Monday, December 17, 2012

Gifts of Art



Rene Magritte: Newly Discovered Works
Edited by Sarah Whitfield
Yale Press

This is the season for coffee table art books, which have apparently outlived coffee tables.  Rene Magritte is one of a handful of modern artists who also fascinates a popular audience with his playful juxtapositions and enigmatic images.  Over the past couple of decades a number of works have surfaced purporting to be Magritte's.  This volume publishes color images of many that have been authenticated as true Magrittes.

For the Magritte aficionado, the imagery of many will be familiar--not only did Magritte often mix and match his imagery, but he created exactly (or almost exactly) the same imagery in different media (here it seems to be most often gouache versions of oil paintings.)  Still, there are enough new variations and several spectacular new images to delight even the casual admirer of Magritte's work.  This is a handsome volume indeed, with some images filling a large page.  The scholarly notes are precise but don't overwhelm the images.  Like many famous Magritte paintings, they delight--they make you smile, but also often with that air of mystery and melancholy.  I've always liked his skies, which seem to be between night and day.  Dawn or dusk--or both.  That's Magritte.
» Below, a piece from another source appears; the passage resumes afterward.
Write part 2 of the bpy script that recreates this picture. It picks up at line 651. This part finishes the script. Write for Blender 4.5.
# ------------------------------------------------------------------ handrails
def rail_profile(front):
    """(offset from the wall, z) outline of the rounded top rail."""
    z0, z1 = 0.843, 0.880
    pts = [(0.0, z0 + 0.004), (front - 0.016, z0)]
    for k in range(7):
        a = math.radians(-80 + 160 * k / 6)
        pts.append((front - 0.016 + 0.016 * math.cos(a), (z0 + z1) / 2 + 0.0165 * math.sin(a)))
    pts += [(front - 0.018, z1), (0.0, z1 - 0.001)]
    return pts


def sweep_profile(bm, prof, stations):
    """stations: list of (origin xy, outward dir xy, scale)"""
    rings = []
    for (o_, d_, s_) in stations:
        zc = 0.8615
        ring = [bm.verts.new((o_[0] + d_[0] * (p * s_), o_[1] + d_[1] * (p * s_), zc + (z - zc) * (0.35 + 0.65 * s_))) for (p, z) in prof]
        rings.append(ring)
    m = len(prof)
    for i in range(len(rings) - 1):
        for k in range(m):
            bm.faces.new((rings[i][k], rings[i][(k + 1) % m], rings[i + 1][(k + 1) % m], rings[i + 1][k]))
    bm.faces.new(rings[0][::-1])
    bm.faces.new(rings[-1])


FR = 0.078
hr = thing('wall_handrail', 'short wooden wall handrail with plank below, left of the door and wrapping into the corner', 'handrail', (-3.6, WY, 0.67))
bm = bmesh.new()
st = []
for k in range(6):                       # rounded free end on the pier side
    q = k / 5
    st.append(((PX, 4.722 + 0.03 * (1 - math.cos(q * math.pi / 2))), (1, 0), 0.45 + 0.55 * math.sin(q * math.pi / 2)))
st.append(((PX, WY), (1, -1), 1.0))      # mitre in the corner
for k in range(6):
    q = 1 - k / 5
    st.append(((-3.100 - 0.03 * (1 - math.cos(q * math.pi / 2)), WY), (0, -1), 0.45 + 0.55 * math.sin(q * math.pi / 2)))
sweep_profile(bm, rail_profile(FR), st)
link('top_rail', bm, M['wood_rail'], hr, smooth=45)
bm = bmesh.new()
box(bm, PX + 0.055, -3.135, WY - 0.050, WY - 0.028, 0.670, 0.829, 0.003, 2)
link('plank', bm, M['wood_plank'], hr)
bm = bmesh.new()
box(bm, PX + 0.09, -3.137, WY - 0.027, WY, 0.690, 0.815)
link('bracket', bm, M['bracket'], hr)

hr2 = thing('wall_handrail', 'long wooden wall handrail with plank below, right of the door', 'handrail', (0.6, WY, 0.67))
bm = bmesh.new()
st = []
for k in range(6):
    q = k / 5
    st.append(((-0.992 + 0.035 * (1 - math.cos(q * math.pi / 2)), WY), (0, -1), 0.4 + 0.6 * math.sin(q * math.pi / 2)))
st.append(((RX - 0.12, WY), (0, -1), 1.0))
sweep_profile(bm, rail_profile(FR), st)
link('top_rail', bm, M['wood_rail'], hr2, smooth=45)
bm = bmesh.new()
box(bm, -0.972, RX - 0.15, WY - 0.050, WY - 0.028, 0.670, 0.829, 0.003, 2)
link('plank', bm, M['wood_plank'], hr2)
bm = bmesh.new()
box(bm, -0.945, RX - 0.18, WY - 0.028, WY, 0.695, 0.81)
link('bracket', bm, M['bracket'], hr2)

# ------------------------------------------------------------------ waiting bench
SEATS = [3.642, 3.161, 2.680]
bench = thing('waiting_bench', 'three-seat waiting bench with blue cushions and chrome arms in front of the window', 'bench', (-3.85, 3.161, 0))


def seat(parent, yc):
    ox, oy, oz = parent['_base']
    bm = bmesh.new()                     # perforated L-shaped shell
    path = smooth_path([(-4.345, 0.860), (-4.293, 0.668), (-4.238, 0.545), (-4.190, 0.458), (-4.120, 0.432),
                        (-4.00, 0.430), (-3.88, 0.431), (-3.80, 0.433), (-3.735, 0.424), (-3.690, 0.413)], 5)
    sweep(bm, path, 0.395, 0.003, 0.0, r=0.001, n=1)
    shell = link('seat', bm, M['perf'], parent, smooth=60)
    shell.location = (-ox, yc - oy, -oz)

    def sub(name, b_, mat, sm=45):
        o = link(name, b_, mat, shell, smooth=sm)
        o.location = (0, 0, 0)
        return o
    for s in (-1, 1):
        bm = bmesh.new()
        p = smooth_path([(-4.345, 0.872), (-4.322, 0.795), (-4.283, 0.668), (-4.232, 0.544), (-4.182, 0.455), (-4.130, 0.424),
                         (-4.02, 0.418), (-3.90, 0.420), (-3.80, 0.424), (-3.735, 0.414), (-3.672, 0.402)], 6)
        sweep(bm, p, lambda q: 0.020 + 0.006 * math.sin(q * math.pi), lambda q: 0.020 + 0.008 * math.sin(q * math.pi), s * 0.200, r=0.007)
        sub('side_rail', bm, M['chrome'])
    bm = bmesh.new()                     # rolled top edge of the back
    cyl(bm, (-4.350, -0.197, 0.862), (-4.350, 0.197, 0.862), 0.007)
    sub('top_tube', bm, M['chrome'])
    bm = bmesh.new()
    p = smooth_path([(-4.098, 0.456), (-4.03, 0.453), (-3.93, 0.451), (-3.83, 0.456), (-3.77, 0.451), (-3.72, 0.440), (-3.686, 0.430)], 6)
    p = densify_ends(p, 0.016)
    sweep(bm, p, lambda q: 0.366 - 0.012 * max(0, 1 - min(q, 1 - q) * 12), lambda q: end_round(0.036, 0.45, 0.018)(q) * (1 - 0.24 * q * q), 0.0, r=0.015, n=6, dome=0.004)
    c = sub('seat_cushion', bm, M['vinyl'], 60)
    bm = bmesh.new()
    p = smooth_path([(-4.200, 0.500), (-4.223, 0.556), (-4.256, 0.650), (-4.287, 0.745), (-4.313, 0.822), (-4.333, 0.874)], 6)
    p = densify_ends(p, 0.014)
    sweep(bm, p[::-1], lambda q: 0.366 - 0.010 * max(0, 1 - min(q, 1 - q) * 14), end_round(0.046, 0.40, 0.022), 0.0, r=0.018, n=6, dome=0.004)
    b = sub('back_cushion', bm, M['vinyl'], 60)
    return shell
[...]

Here are three more of my favorites from Yale:


Ezra Stoller: Photographer
Edited by Nina Rappaport and Erica Stoller

Ezra Stoller's photographs of the work of modern architects helped make them famous.  This volume of his mostly black-and-white photography from the 1940s to the 1970s includes these photos, but also photos of other characteristically modern exteriors and interiors--everything from inside the United Nations to inside a Sears store.  The photos often concentrate on what's most interesting about a building: the play of light and shadow, for instance, or its particular place in the landscape (a small modern house at the top of a formidable rocky hill.)  A few of the interiors include people, which at this point help to place them in time, but most of the images are recognizably from the modern age--the pre-post-modern age, that is.

The selection and arrangement of images is excellent for browsing as well as study, and there are several introductory essays on the biographical, historical and formal background.  "My father was a storyteller," Erica Stoller writes, and this volume is like a collection of visual short stories.  It should please readers beyond those involved in either architecture or photography, but will be of special interest to them.

 Ancestral Modern
by Pamela McClusky, Wally Caruana, Lisa Graziose Corrin, and Stephen Gilchrist
 
Artists and others have long been fascinated with the imagery of Australian aboriginal art, both ancient and contemporary.  But beyond their interest as abstract images, there is often a specific relationship of the images to actual landscape, animals and historical events.  This volume matches images with the aspects of the real world that inspired them.  It should appeal to the wandering eye, open to color and pattern and to their relationship to nature, but there is also the scholarly support by two Australian and two American curators that adds another level of satisfaction as well as a permanent contribution to knowledge.


Roy Lichtenstein
James Rondeau and Sheena Wagstaff; With contributions by Clare Bell, Yve-Alain Bois, Iria Candela, Harry Cooper, Sara Doris, Chrissie Iles, James Lawrence, and Stephen Little.

Lichtenstein's images also combine popular fascination with artistic stature.  This volume expands on the familiar with a more complete view of the artist's work, plus previously obscure drawings and collages.  The contributors place Lichtenstein in art history and his own time, while the wealth of images (some 130 works) presented in this large format may fascinate and delight on their own.